• _Objective_
Repeat the lines that follow, leaving nothing out.

——

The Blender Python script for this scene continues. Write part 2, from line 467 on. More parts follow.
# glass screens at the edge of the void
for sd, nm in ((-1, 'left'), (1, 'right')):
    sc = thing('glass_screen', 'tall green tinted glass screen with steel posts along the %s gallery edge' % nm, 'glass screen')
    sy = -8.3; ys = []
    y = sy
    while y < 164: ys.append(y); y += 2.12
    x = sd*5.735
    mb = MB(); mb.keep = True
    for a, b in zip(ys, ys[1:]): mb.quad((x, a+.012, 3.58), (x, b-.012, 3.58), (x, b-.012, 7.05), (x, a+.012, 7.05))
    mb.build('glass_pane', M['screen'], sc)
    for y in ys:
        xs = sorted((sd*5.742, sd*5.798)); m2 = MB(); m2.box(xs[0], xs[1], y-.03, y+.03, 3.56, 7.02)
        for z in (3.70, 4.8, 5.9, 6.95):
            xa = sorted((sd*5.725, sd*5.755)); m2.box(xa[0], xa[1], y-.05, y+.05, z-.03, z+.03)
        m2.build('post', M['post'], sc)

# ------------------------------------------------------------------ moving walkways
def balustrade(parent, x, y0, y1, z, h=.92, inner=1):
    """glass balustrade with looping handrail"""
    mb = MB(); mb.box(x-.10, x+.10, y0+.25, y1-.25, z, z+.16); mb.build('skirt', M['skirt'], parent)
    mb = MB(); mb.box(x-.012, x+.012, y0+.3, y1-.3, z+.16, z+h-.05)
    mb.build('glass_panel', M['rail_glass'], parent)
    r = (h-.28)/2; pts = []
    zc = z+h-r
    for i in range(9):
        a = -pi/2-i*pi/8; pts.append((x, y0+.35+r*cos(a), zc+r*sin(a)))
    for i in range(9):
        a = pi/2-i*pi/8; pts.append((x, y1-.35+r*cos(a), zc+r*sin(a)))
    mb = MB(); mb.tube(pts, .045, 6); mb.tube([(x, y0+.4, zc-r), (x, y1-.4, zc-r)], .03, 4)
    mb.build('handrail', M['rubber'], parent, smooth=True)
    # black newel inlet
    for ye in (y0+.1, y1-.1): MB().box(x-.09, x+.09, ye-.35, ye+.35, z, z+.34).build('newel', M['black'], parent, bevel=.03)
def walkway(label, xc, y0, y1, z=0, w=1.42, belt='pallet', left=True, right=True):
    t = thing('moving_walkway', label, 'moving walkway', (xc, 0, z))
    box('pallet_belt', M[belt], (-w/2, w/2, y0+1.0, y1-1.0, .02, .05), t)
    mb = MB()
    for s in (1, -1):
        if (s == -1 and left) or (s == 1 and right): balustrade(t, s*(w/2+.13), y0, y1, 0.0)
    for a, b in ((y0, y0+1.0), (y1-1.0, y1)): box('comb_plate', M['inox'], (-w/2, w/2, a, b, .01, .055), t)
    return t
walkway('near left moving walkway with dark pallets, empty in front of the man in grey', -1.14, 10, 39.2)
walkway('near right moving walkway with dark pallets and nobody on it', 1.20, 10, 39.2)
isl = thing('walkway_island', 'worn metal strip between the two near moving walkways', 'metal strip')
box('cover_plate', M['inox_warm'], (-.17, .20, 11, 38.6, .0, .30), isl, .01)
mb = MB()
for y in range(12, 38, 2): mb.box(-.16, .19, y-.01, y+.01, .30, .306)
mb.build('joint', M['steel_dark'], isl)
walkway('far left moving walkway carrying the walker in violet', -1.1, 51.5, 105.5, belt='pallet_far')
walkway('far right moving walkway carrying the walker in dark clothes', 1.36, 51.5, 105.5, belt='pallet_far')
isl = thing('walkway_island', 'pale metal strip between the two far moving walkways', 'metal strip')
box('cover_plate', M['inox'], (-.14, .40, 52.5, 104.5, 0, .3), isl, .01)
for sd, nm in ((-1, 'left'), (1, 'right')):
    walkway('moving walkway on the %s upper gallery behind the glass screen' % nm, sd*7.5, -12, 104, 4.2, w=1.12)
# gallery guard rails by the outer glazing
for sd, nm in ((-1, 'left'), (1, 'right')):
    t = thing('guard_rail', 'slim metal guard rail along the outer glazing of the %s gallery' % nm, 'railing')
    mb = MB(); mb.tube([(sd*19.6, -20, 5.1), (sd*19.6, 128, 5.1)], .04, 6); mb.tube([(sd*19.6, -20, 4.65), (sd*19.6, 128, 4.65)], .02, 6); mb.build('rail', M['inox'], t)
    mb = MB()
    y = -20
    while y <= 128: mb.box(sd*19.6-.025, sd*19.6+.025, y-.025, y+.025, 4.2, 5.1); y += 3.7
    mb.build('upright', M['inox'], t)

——

• _Exercise output_
The Blender Python script for this scene continues. Write part 2, from line 467 on. More parts follow.
# glass screens at the edge of the void
for sd, nm in ((-1, 'left'), (1, 'right')):
    sc = thing('glass_screen', 'tall green tinted glass screen with steel posts along the %s gallery edge' % nm, 'glass screen')
    sy = -8.3; ys = []
    y = sy
    while y < 164: ys.append(y); y += 2.12
    x = sd*5.735
    mb = MB(); mb.keep = True
    for a, b in zip(ys, ys[1:]): mb.quad((x, a+.012, 3.58), (x, b-.012, 3.58), (x, b-.012, 7.05), (x, a+.012, 7.05))
    mb.build('glass_pane', M['screen'], sc)
    for y in ys:
        xs = sorted((sd*5.742, sd*5.798)); m2 = MB(); m2.box(xs[0], xs[1], y-.03, y+.03, 3.56, 7.02)
        for z in (3.70, 4.8, 5.9, 6.95):
            xa = sorted((sd*5.725, sd*5.755)); m2.box(xa[0], xa[1], y-.05, y+.05, z-.03, z+.03)
        m2.build('post', M['post'], sc)

# ------------------------------------------------------------------ moving walkways
def balustrade(parent, x, y0, y1, z, h=.92, inner=1):
    """glass balustrade with looping handrail"""
    mb = MB(); mb.box(x-.10, x+.10, y0+.25, y1-.25, z, z+.16); mb.build('skirt', M['skirt'], parent)
    mb = MB(); mb.box(x-.012, x+.012, y0+.3, y1-.3, z+.16, z+h-.05)
    mb.build('glass_panel', M['rail_glass'], parent)
    r = (h-.28)/2; pts = []
    zc = z+h-r
    for i in range(9):
        a = -pi/2-i*pi/8; pts.append((x, y0+.35+r*cos(a), zc+r*sin(a)))
    for i in range(9):
        a = pi/2-i*pi/8; pts.append((x, y1-.35+r*cos(a), zc+r*sin(a)))
    mb = MB(); mb.tube(pts, .045, 6); mb.tube([(x, y0+.4, zc-r), (x, y1-.4, zc-r)], .03, 4)
    mb.build('handrail', M['rubber'], parent, smooth=True)
    # black newel inlet
    for ye in (y0+.1, y1-.1): MB().box(x-.09, x+.09, ye-.35, ye+.35, z, z+.34).build('newel', M['black'], parent, bevel=.03)
def walkway(label, xc, y0, y1, z=0, w=1.42, belt='pallet', left=True, right=True):
    t = thing('moving_walkway', label, 'moving walkway', (xc, 0, z))
    box('pallet_belt', M[belt], (-w/2, w/2, y0+1.0, y1-1.0, .02, .05), t)
    mb = MB()
    for s in (1, -1):
        if (s == -1 and left) or (s == 1 and right): balustrade(t, s*(w/2+.13), y0, y1, 0.0)
    for a, b in ((y0, y0+1.0), (y1-1.0, y1)): box('comb_plate', M['inox'], (-w/2, w/2, a, b, .01, .055), t)
    return t
walkway('near left moving walkway with dark pallets, empty in front of the man in grey', -1.14, 10, 39.2)
walkway('near right moving walkway with dark pallets and nobody on it', 1.20, 10, 39.2)
isl = thing('walkway_island', 'worn metal strip between the two near moving walkways', 'metal strip')
box('cover_plate', M['inox_warm'], (-.17, .20, 11, 38.6, .0, .30), isl, .01)
mb = MB()
for y in range(12, 38, 2): mb.box(-.16, .19, y-.01, y+.01, .30, .306)
mb.build('joint', M['steel_dark'], isl)
walkway('far left moving walkway carrying the walker in violet', -1.1, 51.5, 105.5, belt='pallet_far')
walkway('far right moving walkway carrying the walker in dark clothes', 1.36, 51.5, 105.5, belt='pallet_far')
isl = thing('walkway_island', 'pale metal strip between the two far moving walkways', 'metal strip')
box('cover_plate', M['inox'], (-.14, .40, 52.5, 104.5, 0, .3), isl, .01)
for sd, nm in ((-1, 'left'), (1, 'right')):
    walkway('moving walkway on the %s upper gallery behind the glass screen' % nm, sd*7.5, -12, 104, 4.2, w=1.12)
# gallery guard rails by the outer glazing
for sd, nm in ((-1, 'left'), (1, 'right')):
    t = thing('guard_rail', 'slim metal guard rail along the outer glazing of the %s gallery' % nm, 'railing')
    mb = MB(); mb.tube([(sd*19.6, -20, 5.1), (sd*19.6, 128, 5.1)], .04, 6); mb.tube([(sd*19.6, -20, 4.65), (sd*19.6, 128, 4.65)], .02, 6); mb.build('rail', M['inox'], t)
    mb = MB()
    y = -20
    while y <= 128: mb.box(sd*19.6-.025, sd*19.6+.025, y-.025, y+.025, 4.2, 5.1); y += 3.7
    mb.build('upright', M['inox'], t)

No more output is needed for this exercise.